--- start of Records to process ---

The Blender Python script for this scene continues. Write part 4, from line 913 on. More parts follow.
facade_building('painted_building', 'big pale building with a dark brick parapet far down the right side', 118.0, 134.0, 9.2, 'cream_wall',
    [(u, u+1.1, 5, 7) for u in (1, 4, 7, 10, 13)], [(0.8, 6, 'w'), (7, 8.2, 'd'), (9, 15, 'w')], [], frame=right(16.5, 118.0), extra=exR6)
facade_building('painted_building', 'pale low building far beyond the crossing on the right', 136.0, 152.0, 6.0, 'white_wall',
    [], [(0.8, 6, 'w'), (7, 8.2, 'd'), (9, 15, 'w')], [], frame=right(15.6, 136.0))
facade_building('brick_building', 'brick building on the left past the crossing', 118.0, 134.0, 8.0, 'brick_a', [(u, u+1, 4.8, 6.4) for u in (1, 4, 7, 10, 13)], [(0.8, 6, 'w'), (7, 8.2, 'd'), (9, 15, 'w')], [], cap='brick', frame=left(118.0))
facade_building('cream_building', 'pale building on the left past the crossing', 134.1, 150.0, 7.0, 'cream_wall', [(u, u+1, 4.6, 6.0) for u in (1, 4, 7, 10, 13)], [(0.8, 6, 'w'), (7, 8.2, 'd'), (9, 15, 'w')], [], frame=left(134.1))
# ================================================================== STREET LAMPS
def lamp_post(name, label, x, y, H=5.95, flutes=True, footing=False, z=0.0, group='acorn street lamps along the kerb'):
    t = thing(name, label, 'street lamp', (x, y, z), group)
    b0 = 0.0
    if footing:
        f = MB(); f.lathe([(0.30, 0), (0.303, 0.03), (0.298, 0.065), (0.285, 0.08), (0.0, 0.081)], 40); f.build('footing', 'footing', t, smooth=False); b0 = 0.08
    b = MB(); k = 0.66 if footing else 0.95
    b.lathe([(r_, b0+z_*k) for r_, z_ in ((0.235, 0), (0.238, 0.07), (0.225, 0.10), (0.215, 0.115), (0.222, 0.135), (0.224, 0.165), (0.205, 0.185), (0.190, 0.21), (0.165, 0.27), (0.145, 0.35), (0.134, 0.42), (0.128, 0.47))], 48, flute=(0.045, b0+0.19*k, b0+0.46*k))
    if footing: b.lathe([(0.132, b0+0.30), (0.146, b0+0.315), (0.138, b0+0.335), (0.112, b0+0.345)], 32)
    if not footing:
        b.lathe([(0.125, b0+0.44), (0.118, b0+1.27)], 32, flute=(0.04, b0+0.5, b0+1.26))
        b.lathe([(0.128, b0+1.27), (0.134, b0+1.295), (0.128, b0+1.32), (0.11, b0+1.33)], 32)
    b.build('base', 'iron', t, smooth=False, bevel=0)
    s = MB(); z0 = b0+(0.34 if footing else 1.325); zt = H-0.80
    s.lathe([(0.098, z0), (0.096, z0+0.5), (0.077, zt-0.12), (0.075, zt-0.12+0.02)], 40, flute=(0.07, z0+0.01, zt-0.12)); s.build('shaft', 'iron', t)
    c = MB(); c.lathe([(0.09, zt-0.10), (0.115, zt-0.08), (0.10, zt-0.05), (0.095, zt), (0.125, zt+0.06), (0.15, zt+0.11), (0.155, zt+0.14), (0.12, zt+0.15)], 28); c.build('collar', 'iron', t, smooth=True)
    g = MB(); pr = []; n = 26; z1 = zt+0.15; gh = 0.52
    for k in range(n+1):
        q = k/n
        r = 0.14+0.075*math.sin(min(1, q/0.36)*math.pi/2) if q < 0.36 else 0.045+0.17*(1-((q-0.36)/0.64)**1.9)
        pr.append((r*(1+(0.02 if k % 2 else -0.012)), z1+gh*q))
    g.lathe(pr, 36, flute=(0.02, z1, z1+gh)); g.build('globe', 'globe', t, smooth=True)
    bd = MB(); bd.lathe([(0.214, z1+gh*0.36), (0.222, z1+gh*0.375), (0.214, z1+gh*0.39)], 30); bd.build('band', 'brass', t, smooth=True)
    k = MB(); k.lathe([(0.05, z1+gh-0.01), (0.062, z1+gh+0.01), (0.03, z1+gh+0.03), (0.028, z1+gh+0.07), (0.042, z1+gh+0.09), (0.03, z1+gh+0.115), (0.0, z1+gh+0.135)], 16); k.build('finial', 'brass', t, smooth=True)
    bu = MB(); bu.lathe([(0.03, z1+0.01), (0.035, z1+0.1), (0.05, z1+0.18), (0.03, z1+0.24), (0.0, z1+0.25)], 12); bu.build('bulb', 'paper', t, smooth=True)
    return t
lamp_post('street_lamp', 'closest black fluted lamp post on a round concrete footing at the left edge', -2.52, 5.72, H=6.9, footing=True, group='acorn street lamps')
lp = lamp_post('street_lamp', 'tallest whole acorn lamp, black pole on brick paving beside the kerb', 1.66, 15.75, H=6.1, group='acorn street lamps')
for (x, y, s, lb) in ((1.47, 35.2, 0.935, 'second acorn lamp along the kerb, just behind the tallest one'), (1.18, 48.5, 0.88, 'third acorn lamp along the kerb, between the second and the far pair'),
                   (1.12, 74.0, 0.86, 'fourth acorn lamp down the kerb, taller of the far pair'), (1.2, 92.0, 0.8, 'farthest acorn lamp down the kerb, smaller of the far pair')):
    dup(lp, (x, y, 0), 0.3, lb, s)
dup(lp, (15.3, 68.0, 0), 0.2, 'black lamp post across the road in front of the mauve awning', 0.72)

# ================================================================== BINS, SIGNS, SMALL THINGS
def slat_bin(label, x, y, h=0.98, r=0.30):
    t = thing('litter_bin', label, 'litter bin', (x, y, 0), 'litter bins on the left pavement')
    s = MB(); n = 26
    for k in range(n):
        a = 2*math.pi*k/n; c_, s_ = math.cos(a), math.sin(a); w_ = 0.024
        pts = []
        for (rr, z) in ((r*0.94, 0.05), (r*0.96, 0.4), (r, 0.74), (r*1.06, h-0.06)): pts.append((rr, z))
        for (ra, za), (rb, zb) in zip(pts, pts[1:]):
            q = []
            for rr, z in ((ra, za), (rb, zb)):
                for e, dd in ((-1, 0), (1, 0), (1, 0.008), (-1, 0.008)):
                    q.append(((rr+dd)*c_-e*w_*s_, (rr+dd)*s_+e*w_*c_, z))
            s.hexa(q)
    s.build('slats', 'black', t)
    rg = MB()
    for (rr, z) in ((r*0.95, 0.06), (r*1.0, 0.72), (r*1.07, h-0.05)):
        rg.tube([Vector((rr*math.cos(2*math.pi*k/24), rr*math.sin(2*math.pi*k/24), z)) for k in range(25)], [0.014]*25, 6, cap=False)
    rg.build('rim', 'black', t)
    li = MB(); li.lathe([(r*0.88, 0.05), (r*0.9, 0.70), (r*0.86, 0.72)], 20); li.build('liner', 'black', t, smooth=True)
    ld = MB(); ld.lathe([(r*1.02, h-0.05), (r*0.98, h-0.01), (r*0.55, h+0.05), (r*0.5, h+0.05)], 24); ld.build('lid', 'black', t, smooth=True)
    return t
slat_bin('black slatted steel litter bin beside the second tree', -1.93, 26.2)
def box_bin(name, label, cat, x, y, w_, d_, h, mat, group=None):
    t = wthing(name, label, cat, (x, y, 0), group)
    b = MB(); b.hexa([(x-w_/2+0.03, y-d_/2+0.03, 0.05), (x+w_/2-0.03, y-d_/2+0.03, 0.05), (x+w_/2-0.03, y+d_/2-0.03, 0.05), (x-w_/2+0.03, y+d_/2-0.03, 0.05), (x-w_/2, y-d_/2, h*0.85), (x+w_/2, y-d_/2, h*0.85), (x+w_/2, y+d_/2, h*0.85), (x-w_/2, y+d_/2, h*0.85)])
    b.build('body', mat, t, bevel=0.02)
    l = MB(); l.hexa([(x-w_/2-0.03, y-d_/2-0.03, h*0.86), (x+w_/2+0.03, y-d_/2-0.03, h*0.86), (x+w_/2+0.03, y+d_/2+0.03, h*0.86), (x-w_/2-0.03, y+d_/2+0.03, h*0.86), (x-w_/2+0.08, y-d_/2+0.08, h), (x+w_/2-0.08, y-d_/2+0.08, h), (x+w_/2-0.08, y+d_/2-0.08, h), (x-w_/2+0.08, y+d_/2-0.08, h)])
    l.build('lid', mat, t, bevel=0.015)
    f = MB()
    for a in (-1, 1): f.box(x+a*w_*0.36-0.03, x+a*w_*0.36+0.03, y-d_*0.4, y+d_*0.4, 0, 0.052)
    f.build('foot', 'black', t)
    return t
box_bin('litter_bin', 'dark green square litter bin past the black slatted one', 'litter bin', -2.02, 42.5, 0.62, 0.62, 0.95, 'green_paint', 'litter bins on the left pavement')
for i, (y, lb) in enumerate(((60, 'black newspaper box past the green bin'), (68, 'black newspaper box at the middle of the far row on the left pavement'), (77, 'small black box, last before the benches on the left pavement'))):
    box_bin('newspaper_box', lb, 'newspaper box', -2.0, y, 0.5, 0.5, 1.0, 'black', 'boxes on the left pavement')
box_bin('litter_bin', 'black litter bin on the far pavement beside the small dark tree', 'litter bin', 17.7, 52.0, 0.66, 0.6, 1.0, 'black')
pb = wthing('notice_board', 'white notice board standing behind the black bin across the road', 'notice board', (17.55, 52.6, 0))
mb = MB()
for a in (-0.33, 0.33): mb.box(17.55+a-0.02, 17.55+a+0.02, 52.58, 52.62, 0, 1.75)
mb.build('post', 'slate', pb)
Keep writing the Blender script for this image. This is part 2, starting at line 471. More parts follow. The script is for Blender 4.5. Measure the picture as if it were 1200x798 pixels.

--- end of Records to process ---

■ Task details ■
Spot every line that holds "More" and copy it.

■ Task output ■
The Blender Python script for this scene continues. Write part 4, from line 913 on. More parts follow.
Keep writing the Blender script for this image. This is part 2, starting at line 471. More parts follow. The script is for Blender 4.5. Measure the picture as if it were 1200x798 pixels.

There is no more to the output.